Task requirements: Repeat all of the material exactly as given.

Given information:
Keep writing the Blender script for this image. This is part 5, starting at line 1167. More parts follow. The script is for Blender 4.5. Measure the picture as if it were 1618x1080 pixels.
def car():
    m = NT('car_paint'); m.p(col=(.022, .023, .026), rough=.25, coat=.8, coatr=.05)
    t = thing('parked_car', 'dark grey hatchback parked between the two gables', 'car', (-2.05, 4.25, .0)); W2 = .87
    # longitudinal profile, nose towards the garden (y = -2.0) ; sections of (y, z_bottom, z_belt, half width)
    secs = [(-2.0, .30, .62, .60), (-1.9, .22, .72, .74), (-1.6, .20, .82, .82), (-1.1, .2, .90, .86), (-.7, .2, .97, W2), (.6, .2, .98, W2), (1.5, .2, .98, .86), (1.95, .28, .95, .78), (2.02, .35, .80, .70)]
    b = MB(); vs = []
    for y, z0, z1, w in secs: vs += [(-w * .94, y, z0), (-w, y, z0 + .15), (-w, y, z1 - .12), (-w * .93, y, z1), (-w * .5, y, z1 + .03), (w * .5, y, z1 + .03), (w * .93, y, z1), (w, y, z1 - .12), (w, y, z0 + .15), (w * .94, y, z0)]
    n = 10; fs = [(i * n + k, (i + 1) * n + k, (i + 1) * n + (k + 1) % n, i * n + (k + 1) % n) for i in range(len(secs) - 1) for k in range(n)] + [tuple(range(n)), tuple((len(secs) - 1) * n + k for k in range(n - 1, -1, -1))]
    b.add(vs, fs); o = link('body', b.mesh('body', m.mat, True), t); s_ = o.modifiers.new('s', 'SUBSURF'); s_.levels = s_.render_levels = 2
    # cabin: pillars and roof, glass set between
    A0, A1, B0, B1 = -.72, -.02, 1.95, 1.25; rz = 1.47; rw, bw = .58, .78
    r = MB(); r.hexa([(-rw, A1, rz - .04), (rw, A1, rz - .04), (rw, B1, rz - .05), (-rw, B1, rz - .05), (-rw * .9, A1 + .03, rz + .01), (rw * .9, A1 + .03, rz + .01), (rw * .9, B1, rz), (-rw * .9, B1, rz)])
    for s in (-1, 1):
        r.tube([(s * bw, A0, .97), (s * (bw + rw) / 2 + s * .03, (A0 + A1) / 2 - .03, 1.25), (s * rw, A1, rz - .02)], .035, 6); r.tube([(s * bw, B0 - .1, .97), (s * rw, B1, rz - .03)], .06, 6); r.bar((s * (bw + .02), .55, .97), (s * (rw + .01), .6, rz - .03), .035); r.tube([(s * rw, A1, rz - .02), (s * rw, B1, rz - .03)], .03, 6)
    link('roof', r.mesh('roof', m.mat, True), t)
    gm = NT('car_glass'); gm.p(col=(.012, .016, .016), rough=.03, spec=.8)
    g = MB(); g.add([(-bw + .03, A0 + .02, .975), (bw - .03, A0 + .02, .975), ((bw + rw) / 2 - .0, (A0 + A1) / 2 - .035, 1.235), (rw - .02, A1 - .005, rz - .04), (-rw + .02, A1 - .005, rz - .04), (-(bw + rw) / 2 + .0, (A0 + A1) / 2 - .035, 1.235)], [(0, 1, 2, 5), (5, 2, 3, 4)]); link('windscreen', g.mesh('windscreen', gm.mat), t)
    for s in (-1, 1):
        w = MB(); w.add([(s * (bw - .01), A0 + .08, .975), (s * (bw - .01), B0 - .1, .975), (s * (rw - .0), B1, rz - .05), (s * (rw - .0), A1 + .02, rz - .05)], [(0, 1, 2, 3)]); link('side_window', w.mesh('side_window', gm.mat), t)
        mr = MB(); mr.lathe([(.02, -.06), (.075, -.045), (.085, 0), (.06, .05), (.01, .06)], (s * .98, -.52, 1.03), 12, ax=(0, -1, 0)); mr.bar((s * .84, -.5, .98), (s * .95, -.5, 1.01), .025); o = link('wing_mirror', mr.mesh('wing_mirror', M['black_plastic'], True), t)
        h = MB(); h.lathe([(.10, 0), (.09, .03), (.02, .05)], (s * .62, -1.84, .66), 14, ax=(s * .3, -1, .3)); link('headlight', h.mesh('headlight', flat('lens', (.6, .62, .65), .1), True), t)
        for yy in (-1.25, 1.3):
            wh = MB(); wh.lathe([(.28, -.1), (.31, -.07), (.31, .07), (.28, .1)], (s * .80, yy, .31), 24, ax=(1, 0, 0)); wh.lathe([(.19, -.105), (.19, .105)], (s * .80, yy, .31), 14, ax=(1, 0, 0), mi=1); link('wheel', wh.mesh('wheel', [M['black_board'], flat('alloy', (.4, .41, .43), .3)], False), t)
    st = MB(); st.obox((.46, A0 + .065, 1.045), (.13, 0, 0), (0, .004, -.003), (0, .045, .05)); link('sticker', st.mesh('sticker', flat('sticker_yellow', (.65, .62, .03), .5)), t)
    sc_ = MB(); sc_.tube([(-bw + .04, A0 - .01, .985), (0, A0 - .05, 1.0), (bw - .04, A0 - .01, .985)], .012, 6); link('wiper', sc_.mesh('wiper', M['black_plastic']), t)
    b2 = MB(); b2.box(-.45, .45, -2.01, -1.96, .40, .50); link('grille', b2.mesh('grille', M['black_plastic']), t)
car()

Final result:
Keep writing the Blender script for this image. This is part 5, starting at line 1167. More parts follow. The script is for Blender 4.5. Measure the picture as if it were 1618x1080 pixels.
def car():
    m = NT('car_paint'); m.p(col=(.022, .023, .026), rough=.25, coat=.8, coatr=.05)
    t = thing('parked_car', 'dark grey hatchback parked between the two gables', 'car', (-2.05, 4.25, .0)); W2 = .87
    # longitudinal profile, nose towards the garden (y = -2.0) ; sections of (y, z_bottom, z_belt, half width)
    secs = [(-2.0, .30, .62, .60), (-1.9, .22, .72, .74), (-1.6, .20, .82, .82), (-1.1, .2, .90, .86), (-.7, .2, .97, W2), (.6, .2, .98, W2), (1.5, .2, .98, .86), (1.95, .28, .95, .78), (2.02, .35, .80, .70)]
    b = MB(); vs = []
    for y, z0, z1, w in secs: vs += [(-w * .94, y, z0), (-w, y, z0 + .15), (-w, y, z1 - .12), (-w * .93, y, z1), (-w * .5, y, z1 + .03), (w * .5, y, z1 + .03), (w * .93, y, z1), (w, y, z1 - .12), (w, y, z0 + .15), (w * .94, y, z0)]
    n = 10; fs = [(i * n + k, (i + 1) * n + k, (i + 1) * n + (k + 1) % n, i * n + (k + 1) % n) for i in range(len(secs) - 1) for k in range(n)] + [tuple(range(n)), tuple((len(secs) - 1) * n + k for k in range(n - 1, -1, -1))]
    b.add(vs, fs); o = link('body', b.mesh('body', m.mat, True), t); s_ = o.modifiers.new('s', 'SUBSURF'); s_.levels = s_.render_levels = 2
    # cabin: pillars and roof, glass set between
    A0, A1, B0, B1 = -.72, -.02, 1.95, 1.25; rz = 1.47; rw, bw = .58, .78
    r = MB(); r.hexa([(-rw, A1, rz - .04), (rw, A1, rz - .04), (rw, B1, rz - .05), (-rw, B1, rz - .05), (-rw * .9, A1 + .03, rz + .01), (rw * .9, A1 + .03, rz + .01), (rw * .9, B1, rz), (-rw * .9, B1, rz)])
    for s in (-1, 1):
        r.tube([(s * bw, A0, .97), (s * (bw + rw) / 2 + s * .03, (A0 + A1) / 2 - .03, 1.25), (s * rw, A1, rz - .02)], .035, 6); r.tube([(s * bw, B0 - .1, .97), (s * rw, B1, rz - .03)], .06, 6); r.bar((s * (bw + .02), .55, .97), (s * (rw + .01), .6, rz - .03), .035); r.tube([(s * rw, A1, rz - .02), (s * rw, B1, rz - .03)], .03, 6)
    link('roof', r.mesh('roof', m.mat, True), t)
    gm = NT('car_glass'); gm.p(col=(.012, .016, .016), rough=.03, spec=.8)
    g = MB(); g.add([(-bw + .03, A0 + .02, .975), (bw - .03, A0 + .02, .975), ((bw + rw) / 2 - .0, (A0 + A1) / 2 - .035, 1.235), (rw - .02, A1 - .005, rz - .04), (-rw + .02, A1 - .005, rz - .04), (-(bw + rw) / 2 + .0, (A0 + A1) / 2 - .035, 1.235)], [(0, 1, 2, 5), (5, 2, 3, 4)]); link('windscreen', g.mesh('windscreen', gm.mat), t)
    for s in (-1, 1):
        w = MB(); w.add([(s * (bw - .01), A0 + .08, .975), (s * (bw - .01), B0 - .1, .975), (s * (rw - .0), B1, rz - .05), (s * (rw - .0), A1 + .02, rz - .05)], [(0, 1, 2, 3)]); link('side_window', w.mesh('side_window', gm.mat), t)
        mr = MB(); mr.lathe([(.02, -.06), (.075, -.045), (.085, 0), (.06, .05), (.01, .06)], (s * .98, -.52, 1.03), 12, ax=(0, -1, 0)); mr.bar((s * .84, -.5, .98), (s * .95, -.5, 1.01), .025); o = link('wing_mirror', mr.mesh('wing_mirror', M['black_plastic'], True), t)
        h = MB(); h.lathe([(.10, 0), (.09, .03), (.02, .05)], (s * .62, -1.84, .66), 14, ax=(s * .3, -1, .3)); link('headlight', h.mesh('headlight', flat('lens', (.6, .62, .65), .1), True), t)
        for yy in (-1.25, 1.3):
            wh = MB(); wh.lathe([(.28, -.1), (.31, -.07), (.31, .07), (.28, .1)], (s * .80, yy, .31), 24, ax=(1, 0, 0)); wh.lathe([(.19, -.105), (.19, .105)], (s * .80, yy, .31), 14, ax=(1, 0, 0), mi=1); link('wheel', wh.mesh('wheel', [M['black_board'], flat('alloy', (.4, .41, .43), .3)], False), t)
    st = MB(); st.obox((.46, A0 + .065, 1.045), (.13, 0, 0), (0, .004, -.003), (0, .045, .05)); link('sticker', st.mesh('sticker', flat('sticker_yellow', (.65, .62, .03), .5)), t)
    sc_ = MB(); sc_.tube([(-bw + .04, A0 - .01, .985), (0, A0 - .05, 1.0), (bw - .04, A0 - .01, .985)], .012, 6); link('wiper', sc_.mesh('wiper', M['black_plastic']), t)
    b2 = MB(); b2.box(-.45, .45, -2.01, -1.96, .40, .50); link('grille', b2.mesh('grille', M['black_plastic']), t)
car()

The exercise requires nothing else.